Quinn had an easy time with the Cubs in the fifth, but Root ran into more potential trouble in the A’s half of the inning when Miller led off with a single off the pitcher’s glove and Wilson dropped Dykes’ routine fly ball to put runners at first and second with no outs.  The sun wreaked havoc on Wilson and the pitchers as it began to set behind the grandstand and the Cubs center fielder ended up having a game he’d rather forget.  But he had one spectacular play left in him when he speared Boley’s long drive for the second out of the inning.

“Boley drove a great smack into right center,” wrote Burns.  “Hack started pedaling a mile a minute.  It looked like a sure triple to everybody but Hack.  But the pudgy one shagged it with one hand, and there were two outs and Dykes still was on second.”

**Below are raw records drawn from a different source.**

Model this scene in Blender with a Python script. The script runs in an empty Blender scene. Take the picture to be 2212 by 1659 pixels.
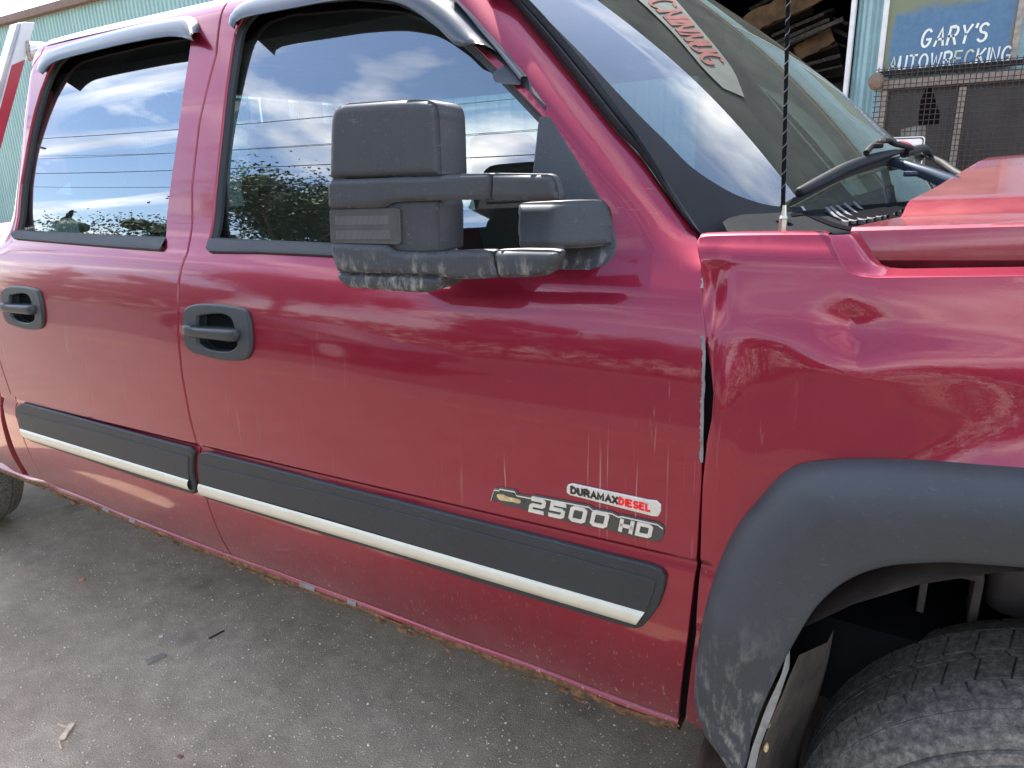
import bpy, bmesh, math, random
import numpy as np
from mathutils import Vector, Matrix
from mathutils.geometry import delaunay_2d_cdt
R = math.radians
SC = bpy.context.scene
COL = SC.collection
random.seed(7); RNG = np.random.default_rng(7)

# ------------------------------------------------------------------ camera
# x runs along the truck (nose = +x), y runs away from the camera, z is up; the
# truck's widest side plane is y = 0 and the ground is z = 0.
PW, PH, PF = 2212.0, 1659.0, 1533.0
CXP, CYP = PW/2, PH/2
CAM = np.array([0.0, -0.93, 1.44])
AX = np.array([0.85042434, 0.12892779, -0.51005497])   # world x,y,z axes in camera space
AY = np.array([0.525372, -0.25901519, 0.81049083])
AZ = np.array([-0.02761719, -0.95722973, -0.28800787])
cd = bpy.data.cameras.new('camera'); cam = bpy.data.objects.new('camera', cd); COL.objects.link(cam)
cam.matrix_world = Matrix(((AX[0], -AX[1], -AX[2], CAM[0]), (AY[0], -AY[1], -AY[2], CAM[1]),
                           (AZ[0], -AZ[1], -AZ[2], CAM[2]), (0, 0, 0, 1)))
cd.sensor_width = 36; cd.lens = PF/PW*36; cd.clip_start = 0.02; cd.clip_end = 2000
SC.camera = cam

# ------------------------------------------------------------------ light
SUN_EL, SUN_AZ = 57, -48            # azimuth measured from +y (behind the truck) towards +x
sd = Vector((math.sin(R(SUN_AZ))*math.cos(R(SUN_EL)), math.cos(R(SUN_AZ))*math.cos(R(SUN_EL)), math.sin(R(SUN_EL))))
sl = bpy.data.lights.new('sun', 'SUN'); sl.energy = 4.4; sl.angle = R(0.5); sl.color = (1, .955, .88)
so = bpy.data.objects.new('sun', sl); COL.objects.link(so)
so.rotation_euler = sd.to_track_quat('Z', 'Y').to_euler(); so.location = (3, 6, 12)
w = bpy.data.worlds.new('World'); SC.world = w; w.use_nodes = True
nt = w.node_tree; nt.nodes.clear()
def N(t, typ, **kw):
    n = t.nodes.new(typ)
    for k, v in kw.items():
        if hasattr(n, k): setattr(n, k, v)
        else: n.inputs[k.replace('_', ' ')].default_value = v
    return n
out = N(nt, 'ShaderNodeOutputWorld'); bg = N(nt, 'ShaderNodeBackground')
sky = N(nt, 'ShaderNodeTexSky'); sky.sky_type = 'NISHITA'; sky.sun_disc = False
sky.sun_elevation = R(SUN_EL); sky.sun_rotation = R(SUN_AZ % 360); sky.air_density = 1.0; sky.dust_density = .9; sky.ozone_density = 2.0
geo = N(nt, 'ShaderNodeTexCoord'); sep = N(nt, 'ShaderNodeSeparateXYZ')
nt.links.new(geo.outputs['Generated'], sep.inputs[0])
mz = N(nt, 'ShaderNodeMath', operation='MAXIMUM'); mz.inputs[1].default_value = 0.0
nt.links.new(sep.outputs[2], mz.inputs[0])
az = N(nt, 'ShaderNodeMath', operation='ADD'); az.inputs[1].default_value = 0.22; nt.links.new(mz.outputs[0], az.inputs[0])
dv = N(nt, 'ShaderNodeVectorMath', operation='DIVIDE')
cmb = N(nt, 'ShaderNodeCombineXYZ')
for i in range(3): nt.links.new(az.outputs[0], cmb.inputs[i])
offs = N(nt, 'ShaderNodeVectorMath', operation='ADD'); offs.inputs[1].default_value = (0., 0., 0.)
nt.links.new(geo.outputs['Generated'], dv.inputs[0]); nt.links.new(cmb.outputs[0], dv.inputs[1])
nz = N(nt, 'ShaderNodeTexNoise'); nz.inputs['Scale'].default_value = 1.5; nz.inputs['Detail'].default_value = 9
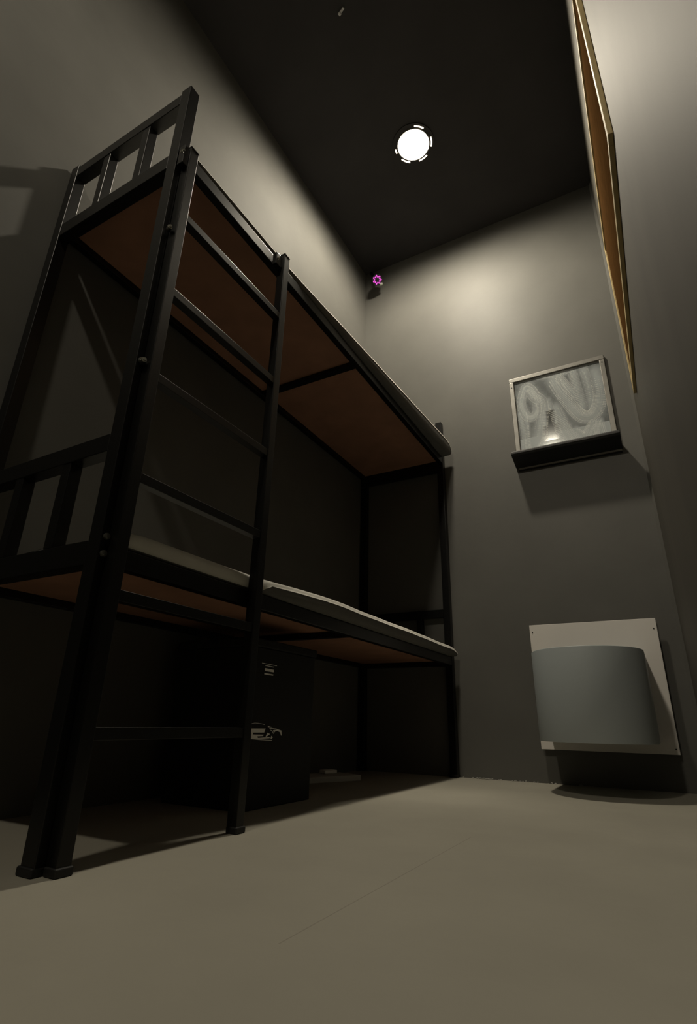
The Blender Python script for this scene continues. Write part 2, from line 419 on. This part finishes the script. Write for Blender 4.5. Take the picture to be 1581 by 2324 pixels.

“Hack Wilson brought down the house with a galloping grab of Boley’s liner as it was going sixty miles an hour over his head in the fifth,” wrote Keiran.  “It came shortly after Hack had dropped an easy fly hit out there by Jimmy Dykes, thus giving the stout slugger a glorious chance to redeem himself.  He took it.”

Had a double steal attempted by the A’s prior to Boley’s drive been successful, the A’s would have plated their first run and cut the score to 2-1.  But Taylor threw out Miller trying to steal third, Wilson hauled in Boley’s drive and Root fanned Quinn to escape the jam.  The Mackmen certainly could have used that run and others that might have scored absent Wilson’s spectacular grab, especially when the Cubs lit Quinn up in the sixth.

Hornsby opened the frame with a single, Wilson slapped a hit to right, then Cuyler, after two failed sacrifice attempts, drove in Hornsby with the Cubs’ third straight safety.  Bishop knocked down Stephenson’s hit but not before Wilson scored and the Cubs had their second run of the inning and still no outs.  That ended Quinn’s day as Mack replaced him with lefty Rube Walberg.  “Rogers Hornsby, who had fanned for the seventh time to the accompaniment of hoots in the first inning, led the sixth inning attack, most vicious yet put on by the Cubs,” wrote Alan J. Gould.  “The Rajah, as well as Wilson, Cuyler and Stephenson, singled in succession as Chicago’s ‘murderers’ row’ functioned all together for the first time.  Two runs were over and Quinn was out.”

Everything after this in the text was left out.